### [What you need to do]
Every line in the listing is to be echoed verbatim.

### [Data section]
*****

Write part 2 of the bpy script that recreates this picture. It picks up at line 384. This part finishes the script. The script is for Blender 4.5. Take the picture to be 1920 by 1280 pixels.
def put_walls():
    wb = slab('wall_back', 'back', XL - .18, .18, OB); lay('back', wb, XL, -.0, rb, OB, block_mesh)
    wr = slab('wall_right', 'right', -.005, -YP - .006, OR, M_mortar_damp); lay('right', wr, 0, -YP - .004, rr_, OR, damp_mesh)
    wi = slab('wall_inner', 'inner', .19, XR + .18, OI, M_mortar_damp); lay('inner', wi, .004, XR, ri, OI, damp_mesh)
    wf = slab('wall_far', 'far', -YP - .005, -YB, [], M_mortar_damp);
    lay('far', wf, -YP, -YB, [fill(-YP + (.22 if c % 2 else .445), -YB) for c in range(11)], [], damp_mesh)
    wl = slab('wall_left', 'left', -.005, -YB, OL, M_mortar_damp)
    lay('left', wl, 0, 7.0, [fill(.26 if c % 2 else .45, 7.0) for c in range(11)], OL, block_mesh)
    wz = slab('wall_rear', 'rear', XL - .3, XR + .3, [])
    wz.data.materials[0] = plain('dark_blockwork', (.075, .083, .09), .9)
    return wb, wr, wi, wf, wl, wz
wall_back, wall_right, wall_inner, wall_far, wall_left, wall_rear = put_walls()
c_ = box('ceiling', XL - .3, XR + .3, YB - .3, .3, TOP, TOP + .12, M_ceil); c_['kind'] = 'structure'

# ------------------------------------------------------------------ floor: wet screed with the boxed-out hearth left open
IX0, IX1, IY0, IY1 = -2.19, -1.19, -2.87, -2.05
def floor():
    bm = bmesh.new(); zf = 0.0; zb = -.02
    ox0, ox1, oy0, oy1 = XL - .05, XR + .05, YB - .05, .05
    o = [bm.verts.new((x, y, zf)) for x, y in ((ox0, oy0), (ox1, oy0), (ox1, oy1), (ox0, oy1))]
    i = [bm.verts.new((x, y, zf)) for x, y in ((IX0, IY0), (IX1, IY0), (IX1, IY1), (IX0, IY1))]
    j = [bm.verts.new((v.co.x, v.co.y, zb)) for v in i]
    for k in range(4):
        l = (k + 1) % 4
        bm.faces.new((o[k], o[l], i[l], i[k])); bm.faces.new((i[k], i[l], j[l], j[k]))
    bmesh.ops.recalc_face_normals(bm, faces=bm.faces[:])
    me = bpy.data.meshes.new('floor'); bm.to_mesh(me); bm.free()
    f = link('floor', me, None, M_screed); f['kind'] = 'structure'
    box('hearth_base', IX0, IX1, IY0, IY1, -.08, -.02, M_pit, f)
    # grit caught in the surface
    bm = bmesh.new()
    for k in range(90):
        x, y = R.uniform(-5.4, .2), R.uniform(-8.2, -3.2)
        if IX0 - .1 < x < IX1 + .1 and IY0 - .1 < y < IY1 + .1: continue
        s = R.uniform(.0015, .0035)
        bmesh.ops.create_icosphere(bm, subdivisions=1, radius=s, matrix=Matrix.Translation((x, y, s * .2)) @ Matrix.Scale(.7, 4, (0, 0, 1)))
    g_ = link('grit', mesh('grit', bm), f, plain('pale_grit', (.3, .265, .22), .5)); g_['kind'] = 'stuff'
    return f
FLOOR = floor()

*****

### [The output]
Write part 2 of the bpy script that recreates this picture. It picks up at line 384. This part finishes the script. The script is for Blender 4.5. Take the picture to be 1920 by 1280 pixels.
def put_walls():
    wb = slab('wall_back', 'back', XL - .18, .18, OB); lay('back', wb, XL, -.0, rb, OB, block_mesh)
    wr = slab('wall_right', 'right', -.005, -YP - .006, OR, M_mortar_damp); lay('right', wr, 0, -YP - .004, rr_, OR, damp_mesh)
    wi = slab('wall_inner', 'inner', .19, XR + .18, OI, M_mortar_damp); lay('inner', wi, .004, XR, ri, OI, damp_mesh)
    wf = slab('wall_far', 'far', -YP - .005, -YB, [], M_mortar_damp);
    lay('far', wf, -YP, -YB, [fill(-YP + (.22 if c % 2 else .445), -YB) for c in range(11)], [], damp_mesh)
    wl = slab('wall_left', 'left', -.005, -YB, OL, M_mortar_damp)
    lay('left', wl, 0, 7.0, [fill(.26 if c % 2 else .45, 7.0) for c in range(11)], OL, block_mesh)
    wz = slab('wall_rear', 'rear', XL - .3, XR + .3, [])
    wz.data.materials[0] = plain('dark_blockwork', (.075, .083, .09), .9)
    return wb, wr, wi, wf, wl, wz
wall_back, wall_right, wall_inner, wall_far, wall_left, wall_rear = put_walls()
c_ = box('ceiling', XL - .3, XR + .3, YB - .3, .3, TOP, TOP + .12, M_ceil); c_['kind'] = 'structure'

# ------------------------------------------------------------------ floor: wet screed with the boxed-out hearth left open
IX0, IX1, IY0, IY1 = -2.19, -1.19, -2.87, -2.05
def floor():
    bm = bmesh.new(); zf = 0.0; zb = -.02
    ox0, ox1, oy0, oy1 = XL - .05, XR + .05, YB - .05, .05
    o = [bm.verts.new((x, y, zf)) for x, y in ((ox0, oy0), (ox1, oy0), (ox1, oy1), (ox0, oy1))]
    i = [bm.verts.new((x, y, zf)) for x, y in ((IX0, IY0), (IX1, IY0), (IX1, IY1), (IX0, IY1))]
    j = [bm.verts.new((v.co.x, v.co.y, zb)) for v in i]
    for k in range(4):
        l = (k + 1) % 4
        bm.faces.new((o[k], o[l], i[l], i[k])); bm.faces.new((i[k], i[l], j[l], j[k]))
    bmesh.ops.recalc_face_normals(bm, faces=bm.faces[:])
    me = bpy.data.meshes.new('floor'); bm.to_mesh(me); bm.free()
    f = link('floor', me, None, M_screed); f['kind'] = 'structure'
    box('hearth_base', IX0, IX1, IY0, IY1, -.08, -.02, M_pit, f)
    # grit caught in the surface
    bm = bmesh.new()
    for k in range(90):
        x, y = R.uniform(-5.4, .2), R.uniform(-8.2, -3.2)
        if IX0 - .1 < x < IX1 + .1 and IY0 - .1 < y < IY1 + .1: continue
        s = R.uniform(.0015, .0035)
        bmesh.ops.create_icosphere(bm, subdivisions=1, radius=s, matrix=Matrix.Translation((x, y, s * .2)) @ Matrix.Scale(.7, 4, (0, 0, 1)))
    g_ = link('grit', mesh('grit', bm), f, plain('pale_grit', (.3, .265, .22), .5)); g_['kind'] = 'stuff'
    return f
FLOOR = floor()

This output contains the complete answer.